Many people in the West, or those who are not acquainted with Buddhism as a religion, see the image of the Buddha and associate it with a relaxed culture, a representation of the free-spirited and of the spiritual. To many foreigners, Buddhism is not looked at as a religion in the same way as Christianity or Islam. Rather, Buddhism is seen as a part of popular culture, appropriated by the West.

The image of the Buddha and associated symbols of Buddhism have been used as marketing techniques by clothing companies and even bars, both in Thailand and around the world. Meditation has also become very popular in the West, but removed from the religious context that is associated with Buddhism. With this rise in popularity, it is people in the West that are appropriating Buddhist practices and traditions.

When coming to Thailand, one of the first signs you see upon passing through immigration at Suvarnabhumi Airport implores visitors to not appropriate Buddhism, but rather to respect the religion as part of Thai culture. Yet, as soon as you step out into Bangkok, opportunities to buy relics of the Buddha image, to get a Sak Yant or Yantra tattoo from a monk or to visit the Grand Palace are easily available for a reasonable price.

The contrast of traditional Buddhism with tourist culture in Thailand can be quite striking. Song Kran, the holiday that is now well known for its all day water fighting escapades and drinking events, is actually a Buddhist holiday celebrating the Thai New Year. Song Kran has been increasingly commercialized to foreigners, notably in southern Thailand, Bangkok and Chiang Mai. In these tourist hot-spot areas, the Song Kran holiday is catered to the vacationer, looking more like a college spring break trip than a religious holiday.

It is important to recognize that Buddhism is a religion that is practiced worldwide; according to the Pew Research Center, over 488 million people practice Buddhism around the world as of 2010. At the same time, the large majority of practicing Buddhists are in Southeast Asia, primarily countries that are economically centered on the exportation of raw materials to the West and tourism--which equates to a lot of foreign influence.

One can also make the argument that the increase in tourism related to Buddhism in Thailand and the rest of Southeast Asia actually does more good than harm. The increasing amount of foreigners allows for greater cultural exchange and provides awareness about the religion to foreigners. In turn, the increased tourism provides a major boost to the Thai economy.
However, when tourists coming to Thailand for Buddhist experiences use aspects of these practices, it takes away from the original people's culture--even if no one seems to be offended by the appropriation.

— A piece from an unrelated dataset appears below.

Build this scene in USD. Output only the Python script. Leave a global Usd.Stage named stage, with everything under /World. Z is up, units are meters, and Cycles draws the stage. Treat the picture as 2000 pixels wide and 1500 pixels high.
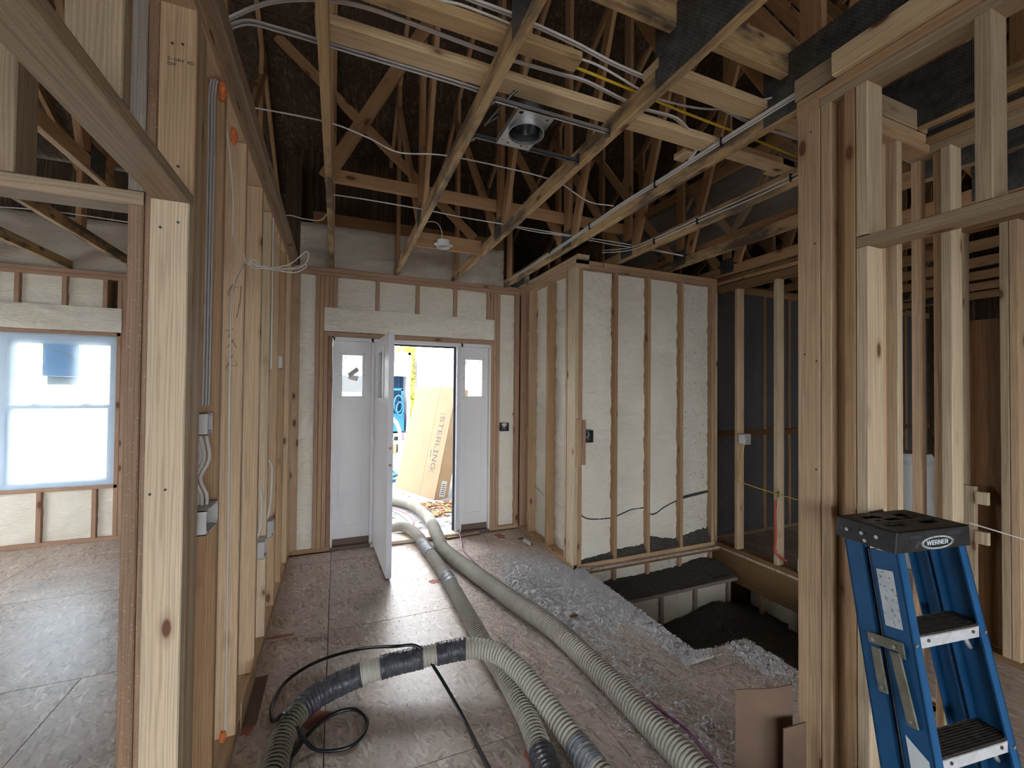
import math, random
import numpy as np
import trimesh
import usdkit, meshkit
from pxr import Usd, UsdGeom, UsdLux, UsdShade, Gf, Sdf, Vt
from shapely.geometry import Polygon, box as sbox

stage = Usd.Stage.CreateInMemory()
UsdGeom.SetStageUpAxis(stage, "Z")
UsdGeom.SetStageMetersPerUnit(stage, 1.0)
W = UsdGeom.Xform.Define(stage, "/World")
UsdGeom.Scope.Define(stage, "/World/Looks")
rng = random.Random(7)
nrng = np.random.default_rng(7)

# ------------------------------------------------------------------ camera
EXPOSURE = 2.0
yaw, pitch, roll, HCAM, FPX = 0.3913, 0.0153, 0.0094, 1.5848, 828.3
cy, sy, cp, sp, cr, sr = math.cos(yaw), math.sin(yaw), math.cos(pitch), math.sin(pitch), math.cos(roll), math.sin(roll)
rh, dh, zh = np.array([cy, -sy, 0]), np.array([sy, cy, 0]), np.array([0, 0, 1.0])
uh = zh * cp - dh * sp
fw = dh * cp + zh * sp
right, up = rh * cr + uh * sr, uh * cr - rh * sr
cam = UsdGeom.Camera.Define(stage, "/World/camera")
m = Gf.Matrix4d(1.0)
for i, v in enumerate((right, up, -fw)):
    m.SetRow(i, Gf.Vec4d(*map(float, v), 0))
m.SetRow(3, Gf.Vec4d(0, 0, HCAM, 1))
cam.AddTransformOp().Set(m)
cam.CreateHorizontalApertureAttr(20.0)
cam.CreateVerticalApertureAttr(15.0)
cam.CreateFocalLengthAttr(FPX / 2000 * 20.0)
cam.CreateClippingRangeAttr(Gf.Vec2f(0.05, 500))
cam.CreateExposureAttr(EXPOSURE)

# ------------------------------------------------------------------ sky: bright overcast
dome = UsdLux.DomeLight.Define(stage, "/World/sky")
dome.CreateColorAttr(Gf.Vec3f(0.92, 0.96, 1.0))
dome.CreateIntensityAttr(1.0)

# ------------------------------------------------------------------ materials
MATS = {}


def reg(name, nodes, links, surface="p.BSDF"):
    MATS[name] = usdkit.material(stage, f"/World/Looks/{name}", nodes, links, surface=surface)
    return MATS[name]


def plain(name, col, rough=0.5, metal=0.0, **kw):
    return reg(name, {"p": ("principled_bsdf", {"base_color": col, "roughness": rough, "metallic": metal, **kw})}, [])


def wood(name, a, b, grain=0.72, rough=0.6, knots=True, stain=None, dust=None):
    """a, b: the two tones the boards range between; the board's length is its local z."""
    n = {
        "tc": ("texture_coordinate", {}), "oi": ("object_info", {}),
        "sc": ("vector_math", {"math_type": "scale", "vector1": (0.31, 0.23, 23.0)}),
        "ad": ("vector_math", {"math_type": "add"}),
        "mp": ("mapping", {"scale": (1, 1, 0.035)}),
        "mk": ("mapping", {"scale": (1, 1, 0.42)}),
        "wv": ("wave_texture", {"wave_type": "rings", "rings_direction": "z", "scale": 40.0, "distortion": 9.0, "detail": 3.0, "detail_scale": 1.8}),
        "n1": ("noise_texture", {"scale": 90.0, "detail": 3.0}),
        "n2": ("noise_texture", {"scale": 9.0, "detail": 3.0}),
        "rw": ("rgb_ramp", {"ramp": [(0.0, (grain,) * 3), (0.35, (0.86,) * 3), (0.7, (1, 1, 1)), (1, (1.03,) * 3)]}),
        "r1": ("rgb_ramp", {"ramp": [(0.25, (0.80,) * 3), (0.55, (1, 1, 1)), (0.8, (1.08,) * 3)]}),
        "r2": ("rgb_ramp", {"ramp": [(0.3, (0.84, 0.80, 0.76)), (0.6, (1.02,) * 3)]}),
        "ab": ("mix", {"color1": a, "color2": b}),
        "m1": ("mix", {"mix_type": "multiply", "fac": 0.75}),
        "m2": ("mix", {"mix_type": "multiply", "fac": 0.8}),
        "m3": ("mix", {"mix_type": "multiply", "fac": 0.9}),
        "bp": ("bump", {"strength": 0.25, "distance": 0.002}),
        "p": ("principled_bsdf", {"roughness": rough, "specular_ior_level": 0.3}),
    }
    l = [("oi.random", "sc.scale"), ("tc.object", "ad.vector1"), ("sc.vector", "ad.vector2"), ("ad.vector", "mp.vector"),
         ("ad.vector", "mk.vector"), ("mp.vector", "wv.vector"), ("mp.vector", "n1.vector"), ("mp.vector", "n2.vector"),
         ("wv.fac", "rw.fac"), ("n1.fac", "r1.fac"), ("n2.fac", "r2.fac"), ("oi.random", "ab.fac"),
         ("ab.color", "m1.color1"), ("rw.color", "m1.color2"), ("m1.color", "m2.color1"), ("r1.color", "m2.color2"),
         ("m2.color", "m3.color1"), ("r2.color", "m3.color2"), ("n1.fac", "bp.height"), ("bp.normal", "p.normal")]
    last = "m3.color"
    if knots:
        n.update({"vo": ("voronoi_texture", {"scale": 8.5, "randomness": 1.0}),
                  "rk": ("rgb_ramp", {"ramp": [(0.0, (1, 1, 1)), (0.10, (1, 1, 1)), (0.135, (0.3,) * 3), (0.24, (0, 0, 0))]}),
                  "kx": ("mix", {"color2": (0.13, 0.052, 0.026)})})
        l += [("mk.vector", "vo.vector"), ("vo.distance", "rk.fac"), ("rk.color", "kx.fac"), (last, "kx.color1")]
        last = "kx.color"
    if stain:
        n.update({"n3": ("noise_texture", {"scale": 7.0, "detail": 6.0, "roughness": 0.65}), "ms": ("mapping", {"scale": (1, 1, 0.3)}),
                  "r3": ("rgb_ramp", {"ramp": [(0.46, (0, 0, 0)), (0.60, (0.88,) * 3)]}), "sx": ("mix", {"color2": stain})})
        l += [("ad.vector", "ms.vector"), ("ms.vector", "n3.vector"), ("n3.fac", "r3.fac"), ("r3.color", "sx.fac"), (last, "sx.color1")]
        last = "sx.color"
    if dust:
        n.update({"n4": ("noise_texture", {"scale": 160.0, "detail": 2.0}), "r4": ("rgb_ramp", {"ramp": [(0.62, (0, 0, 0)), (0.76, (0.5,) * 3)]}),
                  "dx": ("mix", {"color2": dust})})
        l += [("tc.object", "n4.vector"), ("n4.fac", "r4.fac"), ("r4.color", "dx.fac"), (last, "dx.color1")]
        last = "dx.color"
    l += [(last, "p.base_color")]
    return reg(name, n, l)


wood("pine", (0.54, 0.385, 0.245), (0.48, 0.33, 0.20))
wood("pine_pale", (0.59, 0.475, 0.335), (0.55, 0.43, 0.285))
wood("pine_warm", (0.47, 0.31, 0.175), (0.43, 0.27, 0.15))
wood("spruce_red", (0.46, 0.30, 0.205), (0.41, 0.255, 0.17))
wood("spruce_red2", (0.36, 0.205, 0.125), (0.32, 0.18, 0.11))
wood("weathered", (0.42, 0.32, 0.21), (0.36, 0.27, 0.18), dust=(0.5, 0.46, 0.42))
wood("speckled", (0.30, 0.19, 0.12), (0.27, 0.17, 0.11), dust=(0.62, 0.58, 0.54))
wood("greyed", (0.34, 0.30, 0.27), (0.32, 0.27, 0.24), dust=(0.56, 0.54, 0.53))
wood("truss_wood", (0.56, 0.39, 0.20), (0.44, 0.29, 0.145), stain=(0.07, 0.055, 0.045))
wood("web_wood", (0.52, 0.31, 0.16), (0.40, 0.235, 0.12))
wood("brace_wood", (0.66, 0.51, 0.31), (0.58, 0.43, 0.25))
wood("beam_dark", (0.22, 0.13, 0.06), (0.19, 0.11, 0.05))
wood("plywood", (0.24, 0.125, 0.055), (0.20, 0.10, 0.045), knots=False)


def osb(name, cols, rough, dust=0.0, dustcol=(0.5, 0.48, 0.46), scale=1.0):
    n = {"tc": ("texture_coordinate", {}), "p": ("principled_bsdf", {"roughness": rough, "specular_ior_level": 0.5}),
         "wn": ("noise_texture", {"scale": 6.0 * scale, "detail": 2.0}), "wa": ("vector_math", {"math_type": "scale", "scale": 0.05}),
         "wb": ("vector_math", {"math_type": "add"}),
         "bp": ("bump", {"strength": 0.25, "distance": 0.002}), "nb": ("noise_texture", {"scale": 3.0, "detail": 3.0}),
         "rb": ("rgb_ramp", {"ramp": [(0.3, (0.72,) * 3), (0.7, (1.12,) * 3)]}), "mb": ("mix", {"mix_type": "multiply", "fac": 0.9})}
    l = [("tc.object", "wn.vector"), ("wn.color", "wa.vector1"), ("tc.object", "wb.vector1"), ("wa.vector", "wb.vector2")]
    prev = None
    for i, (ang, s) in enumerate(((0.6, (18, 82, 60)), (-0.75, (20, 95, 60)), (1.75, (18, 78, 60)))):
        n[f"m{i}"] = ("mapping", {"mapping_type": "texture", "rotation": (0, 0, ang), "scale": tuple(1 / (v * scale) for v in s), "location": (i * 3.7, i * 1.3, 0)})
        n[f"v{i}"] = ("voronoi_texture", {"dimensions": "2D", "scale": 1.0})
        n[f"s{i}"] = ("separate_color", {})
        n[f"r{i}"] = ("rgb_ramp", {"ramp": [(k / (len(cols) - 1), c) for k, c in enumerate(cols)]})
        l += [("wb.vector", f"m{i}.vector"), (f"m{i}.vector", f"v{i}.vector"), (f"v{i}.color", f"s{i}.color"), (f"s{i}.r", f"r{i}.fac")]
        if prev:
            n[f"x{i}"] = ("mix", {})
            n[f"t{i}"] = ("math", {"math_type": "greater_than", "value2": 0.55})
            l += [(f"s{i}.g", f"t{i}.value1"), (f"t{i}.value", f"x{i}.fac"), (prev, f"x{i}.color1"), (f"r{i}.color", f"x{i}.color2")]
            prev = f"x{i}.color"
        else:
            prev = f"r{i}.color"
    l += [("tc.object", "nb.vector"), ("nb.fac", "rb.fac"), (prev, "mb.color1"), ("rb.color", "mb.color2"), ("s1.b", "bp.height"), ("bp.normal", "p.normal")]
    prev = "mb.color"
    if dust:
        n.update({"nd": ("noise_texture", {"scale": 1.3, "detail": 6.0, "roughness": 0.7}), "rd": ("rgb_ramp", {"ramp": [(0.35, (0, 0, 0)), (0.7, (dust,) * 3)]}),
                  "xd": ("mix", {"color2": dustcol})})
        l += [("tc.object", "nd.vector"), ("nd.fac", "rd.fac"), ("rd.color", "xd.fac"), (prev, "xd.color1")]
        prev = "xd.color"
    l += [(prev, "p.base_color")]
    reg(name, n, l)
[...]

Within Thailand specifically, there is a large population of people that have been historically marginalized, notably those from the northeastern region, called "Isaan." These people are increasingly working in Bangkok and southern Thailand as a means to earn a higher income than an agrarian lifestyle. The way tourists are currently engaging with Buddhism in Thailand appropriates traditional cultural practices and further marginalizes the people of Isaan.

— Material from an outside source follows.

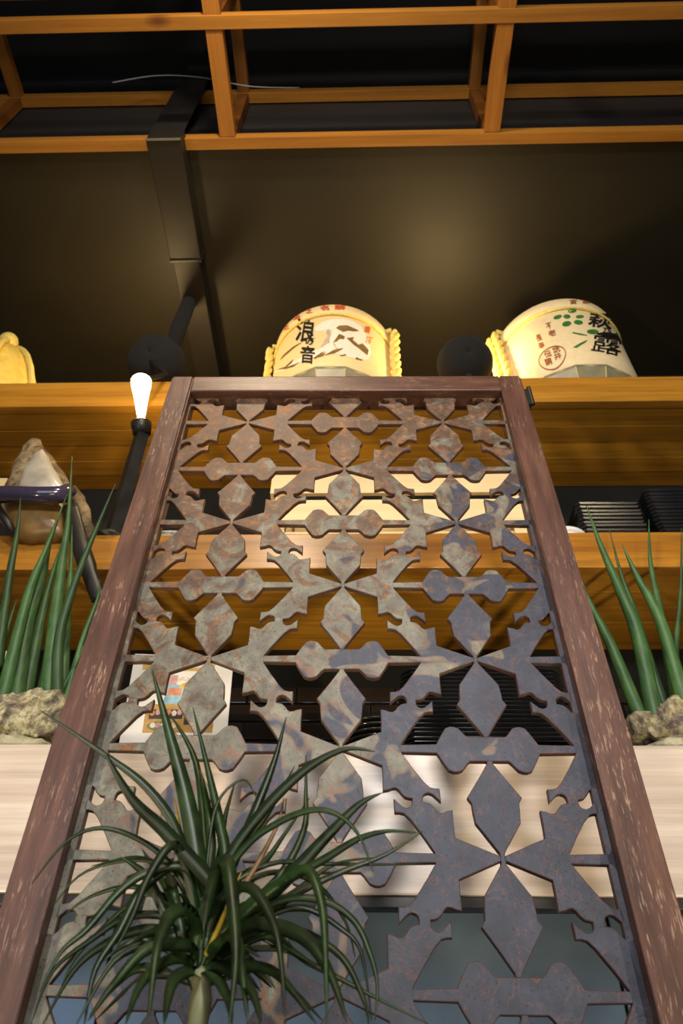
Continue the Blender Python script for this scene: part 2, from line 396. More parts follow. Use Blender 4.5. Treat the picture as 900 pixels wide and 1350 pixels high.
def sheet(bm, poly):
    # poly: (x, z, joint flag of the edge that starts here), front at y=0, chamfered front rim
    P = []
    for p in poly:
        if not P or (abs(p[0]-P[-1][0])+abs(p[1]-P[-1][1])) > 1e-5: P.append(p)
    if len(P) > 2 and abs(P[0][0]-P[-1][0])+abs(P[0][1]-P[-1][1]) < 1e-5: P.pop()
    n = len(P)
    if n < 3: return
    A = sum(P[i][0]*P[(i+1) % n][1]-P[(i+1) % n][0]*P[i][1] for i in range(n))
    if abs(A) < 1e-6: return
    if A < 0:
        Q = [(P[-i-1][0], P[-i-1][1], P[(-i-2) % n][2]) for i in range(n)]; P = Q
    ins = []
    for i in range(n):
        a, b_, c = P[i-1], P[i], P[(i+1) % n]
        d1 = Vector((b_[0]-a[0], b_[1]-a[1])).normalized(); d2 = Vector((c[0]-b_[0], c[1]-b_[1])).normalized()
        n1 = Vector((-d1.y, d1.x)); n2 = Vector((-d2.y, d2.x))
        o1 = 0 if a[2] else CH; o2 = 0 if b_[2] else CH
        det = n1.x*n2.y-n1.y*n2.x
        if abs(det) < .15: off = n1*max(o1, o2) if n1.dot(n2) > 0 else Vector((0, 0))
        else: off = Vector(((o1*n2.y-o2*n1.y)/det, (n1.x*o2-n2.x*o1)/det))
        if off.length > 3*CH: off = off.normalized()*3*CH
        ins.append((b_[0]+off.x, b_[1]+off.y))
    fv = [bm.verts.new((x, 0, z)) for x, z in ins]
    mv = [bm.verts.new((p[0], CH*.9, p[1])) for p in P]
    bv = [bm.verts.new((p[0], TH, p[1])) for p in P]
    f = bm.faces.new(fv); f.material_index = 0
    f = bm.faces.new(bv[::-1]); f.material_index = 0
    for i in range(n):
        j = (i+1) % n
        if P[i][2]: 
            if (fv[i].co-mv[i].co).length < 1e-7: pass
        for A_, B_ in ((fv, mv), (mv, bv)):
            try: g = bm.faces.new((A_[i], A_[j], B_[j], B_[i])); g.material_index = 1
            except ValueError: pass
def rounded(poly): return poly
body_up_r = [(.484, -.022), (.222, -.172), (.2195, -.28), (.221, -.415), (.182, -.404), (.160, -.390), (.136, -.387), (.118, -.405), (.103, -.437), (.078, -.470), (.055, -.480), (.034, -.484)]
body_up_l = [(.09, -.038), (.028, -.172), (-.050, -.325), (-.088, -.377), (-.118, -.388), (-.150, -.388), (-.152, -.515), (-.118, -.468), (-.095, -.440), (-.072, -.431), (-.050, -.440), (-.038, -.458), (-.034, -.485)]
def body(sgn):
    pts = [(x, v, 0) for x, v in body_up_r]
    pts += [(.034, -.5, 1), (-.034, -.5, 0)]
    pts += [(x, v, 0) for x, v in reversed(body_up_l)]
    pts[-1] = (pts[-1][0], pts[-1][1], 1)
    low = [(x, -v, 0) for x, v in body_up_l] + [(-.034, .5, 1), (.034, .5, 0)] + [(x, -v, 0) for x, v in reversed(body_up_r)]
    low[-1] = (low[-1][0], low[-1][1], 1)
    return [(x*sgn, -v, j) for x, v, j in pts+low]
leaf_r = [(.016, -.045), (.075, -.165), (.142, -.300), (.150, -.400), (.153, -.478), (.177, -.530), (.085, -.715), (.020, -.855), (.020, -.876)]
def leaf(up):
    s = -1 if up else 1
    r = [(x, -v*s if False else v, 0) for x, v in leaf_r]
    pts = r[:-1]+[(.020, -.876, 1)]+[(-x, v, 0) for x, v, _ in reversed(r)]
    pts[-1] = (pts[-1][0], pts[-1][1], 1)
    return [(x, -v if up else v, j) for x, v, j in pts]     # returned with z up: up leaf positive
def knot():
    return [(-.016, .045, 1), (.016, .045, 0), (.016, .022, 1), (.016, -.022, 0), (.016, -.045, 1), (-.016, -.045, 0), (-.016, -.022, 1), (-.016, .022, 0)]
bar_q = [(.130, .124), (.150, .150), (.185, .212), (.215, .229), (.245, .231), (.277, .214), (.315, .130), (.348, .046)]
def bar():
    R_ = [(x, v, 0) for x, v in bar_q]+[(.592, .038, 1)]+[(.592, -.038, 0)]+[(x, -v, 0) for x, v in reversed(bar_q)]
    R_ += [(.020, -.124, 1), (-.020, -.124, 0)]
    L_ = [(-x, -v, 0) for x, v in bar_q]+[(-.592, -.038, 1)]+[(-.592, .038, 0)]+[(-x, v, 0) for x, v in reversed(bar_q)]
    L_ += [(-.020, .124, 1), (.020, .124, 0)]
    return R_+L_
bm = bmesh.new()
UL = 1.73*SX; ZT = V0+.150*DS; ZBOT = .16
def place(poly, cu, ck):
    P = [(U0+cu*SX+x*SX, V0-ck*SZ+z*SZ, j) for x, z, j in poly]
    P = clip(P, 0, U0+UL, True)
    if P: P = clip(P, 0, U0-UL, False)
    if P: P = clip(P, 1, ZT, True)
    if P: P = clip(P, 1, ZBOT, False)
    if P: sheet(bm, P)
for k in range(-1, 13):
    for c in (-2, -1, 0, 1, 2):
        pinch = (c+k) % 2 == 1 if True else 0
        if pinch:
            place(knot(), c, k)
            if abs(c) < 2: place(leaf(True), c, k); place(leaf(False), c, k)
        else:
            place(bar(), c, k)
    for s in (-1.5, -.5, .5, 1.5):
        rightc = int(s+.5)
        place(body(1 if (rightc+k) % 2 == 1 else -1), s, k)
for s in (-1, 1):
    a, b_ = 1.632*SX, 1.74*SX
    xs = sorted((U0+s*a, U0+s*b_))
    sheet(bm, [(xs[0], ZBOT, 0), (xs[1], ZBOT, 0), (xs[1], ZT, 0), (xs[0], ZT, 0)])
sheet(bm, [(U0-UL, ZBOT-.02, 0), (U0+UL, ZBOT-.02, 0), (U0+UL, ZBOT+.03, 0), (U0-UL, ZBOT+.03, 0)])
lat = link('lattice_panel', bm, [M_LAT, M_LATE], scr)
lat['label'] = 'patchy grey blue and rust brown steel sheet cut into leaves and crosses'
# frame: stiles taper very slightly towards the head
ZTOP = CZ+1.4155*DS*.978; ZRB = CZ+1.356*DS*.978; ZK = CZ+.376
def stile(s):
    bm = bmesh.new(); rings = []
    for z, xi, xo in ((0, .2925, .340), (ZK, .2925, .3396), (ZTOP, .2875, .329)):
        rings.append([bm.verts.new((U0+s*x, y, z)) for x, y in ((xi, -.018), (xo, -.018), (xo, .030), (xi, .030))])
    for i in range(2):
        for k in range(4): bm.faces.new((rings[i][k], rings[i][(k+1) % 4], rings[i+1][(k+1) % 4], rings[i+1][k]))
    bm.faces.new(rings[0]); bm.faces.new(rings[-1][::-1])
    es = [e_ for e_ in bm.edges if not (abs(e_.verts[0].co.z-ZK) < 1e-5 and abs(e_.verts[1].co.z-ZK) < 1e-5)]
    bmesh.ops.bevel(bm, geom=es, offset=.0035, segments=3, affect='EDGES')
    return link('stile', bm, M_FRZ, scr)
stile(-1); stile(1)
bxo('top_rail', (U0-.2885, U0+.2885, -.0172, .0295, ZRB, ZTOP-.001), M_FRX, scr, .003)
bxo('bottom_rail', (U0-.293, U0+.293, -.0172, .0295, .06, .165), M_FRX, scr, .003)
h = bmesh.new(); box(h, U0+.3335, U0+.3415, -.006, .012, 1.655, 1.70, .001); tube(h, [(U0+.342, -.006, 1.652), (U0+.342, -.006, 1.704)], .004, 10)
link('hinge', h, M_BLACKM, scr)
# foot blocks keep it upright
for s in (-1, 1):
    bxo('foot', (U0+s*.316-.03, U0+s*.316+.03, -.06, -.0185, 0, .04), M_FRX, scr, .003)
    bxo('foot', (U0+s*.316-.03, U0+s*.316+.03, .0305, .16, 0, .04), M_FRX, scr, .003)

# ------------------------------------------------------------------ hanging wooden grid
G = empty('wooden_ceiling_grid', (0, 0, CZ+2.36)); tag(G, 'hanging box grid of orange pine battens below the black ceiling', 'ceiling grid')
YR = .805; W_ = .034; T_ = .042; PX = .822; PY = .319
PL = atz(299, 178, CZ+2.36); PR = atz(649, 174, CZ+2.36)
PX = PR.x-PL.x; gx = [PL.x+PX*k for k in (-1, 0, 1, 2)]
ZU = 2.815-2.36
for k in range(9):
    y1 = YR-k*PY
    for z in (0, ZU):
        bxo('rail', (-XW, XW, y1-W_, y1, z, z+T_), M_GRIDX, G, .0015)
for x in gx:
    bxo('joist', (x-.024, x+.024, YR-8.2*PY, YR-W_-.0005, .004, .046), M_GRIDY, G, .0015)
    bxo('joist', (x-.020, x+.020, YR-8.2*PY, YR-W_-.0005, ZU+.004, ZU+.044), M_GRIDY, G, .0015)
    for k in range(9):
        y1 = YR-k*PY
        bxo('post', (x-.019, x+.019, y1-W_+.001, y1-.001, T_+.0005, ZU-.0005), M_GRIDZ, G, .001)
for x in (-1.7, 1.7):
    for y in (.5, -1.3): bxo('hanger', (x-.006, x+.006, y-.006, y+.006, .0, HC-CZ-2.36), M_BLACKM, G, 0)
# loose white cable lying over the battens
bm = bmesh.new()
tube(bm, smooth_path([at(148, 109, .70), at(205, 100, .69), at(262, 102, .68), at(330, 114, .70), at(395, 116, .74)], 8), .0022, 6)
tag(link('electric_cable', bm, plain('grey_cable', (.22, .22, .24), .5), smooth=True), 'thin grey electric cable sagging above the pine battens', 'cable')

# ------------------------------------------------------------------ black duct under the bulkhead
zd = CZ+2.30
A1 = atz(192, 186, zd); B1 = atz(238, 183, zd); A2 = atz(222, 345, zd); B2 = atz(262, 345, zd)
D = empty('ceiling_duct', (A1.x, A1.y, zd)); tag(D, 'dark square ceiling duct running back above the wall shelves', 'duct')
ox, oy = A1.x, min(A1.y, B1.y)
D.location = (ox, oy, zd)
wd = (B1.x-A1.x + B2.x-A2.x)/2
bxo('duct_section', (0, wd, 0, A2.y-oy, 0, CZ+2.385-zd-.0005), M_DUCT, D, .003)
bxo('duct_section', (.008, wd-.006, A2.y-oy+.001, 1.70-oy-.001, -.006, CZ+2.385-zd-.0005), M_DUCT, D, .003)
bxo('joint_collar', (-.002, wd+.002, A2.y-oy-.008, A2.y-oy+.002, -.008, CZ+2.385-zd-.001), M_BLACKM, D, .001)
bxo('riser', (0.001, wd-.001, .0005, .006, .0, HC-zd-.002), M_BLACKM, D, .002)
bxo('lit_end_edge', (-.001, wd+.001, -.002, .003, -.003, .004), plain('pale_lit_edge', (.3, .28, .25), .4, .7), D, .0005)  # pale strip painting the lit front edge of the duct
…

As the National Council of Peace and Order (NCPO), the military government that took over in 2014, continually encourage foreigners coming to Thailand, the trend of tourism related to seeking out "spiritual" Buddhist experiences will also increase. It is critical then, to constantly evaluate one's behavior as a tourist in Thailand--to be able to engage and exchange culturally without appropriating Buddhist traditions. If the trend of appropriation decreases, it might have an impact on the commercialized Buddhism that many people visiting Thailand see today. As ethical tourists going to Thailand, we can leverage our privilege and make a difference in how we interact with Buddhism, subsequently affecting how the Thai government perceives religious tourism.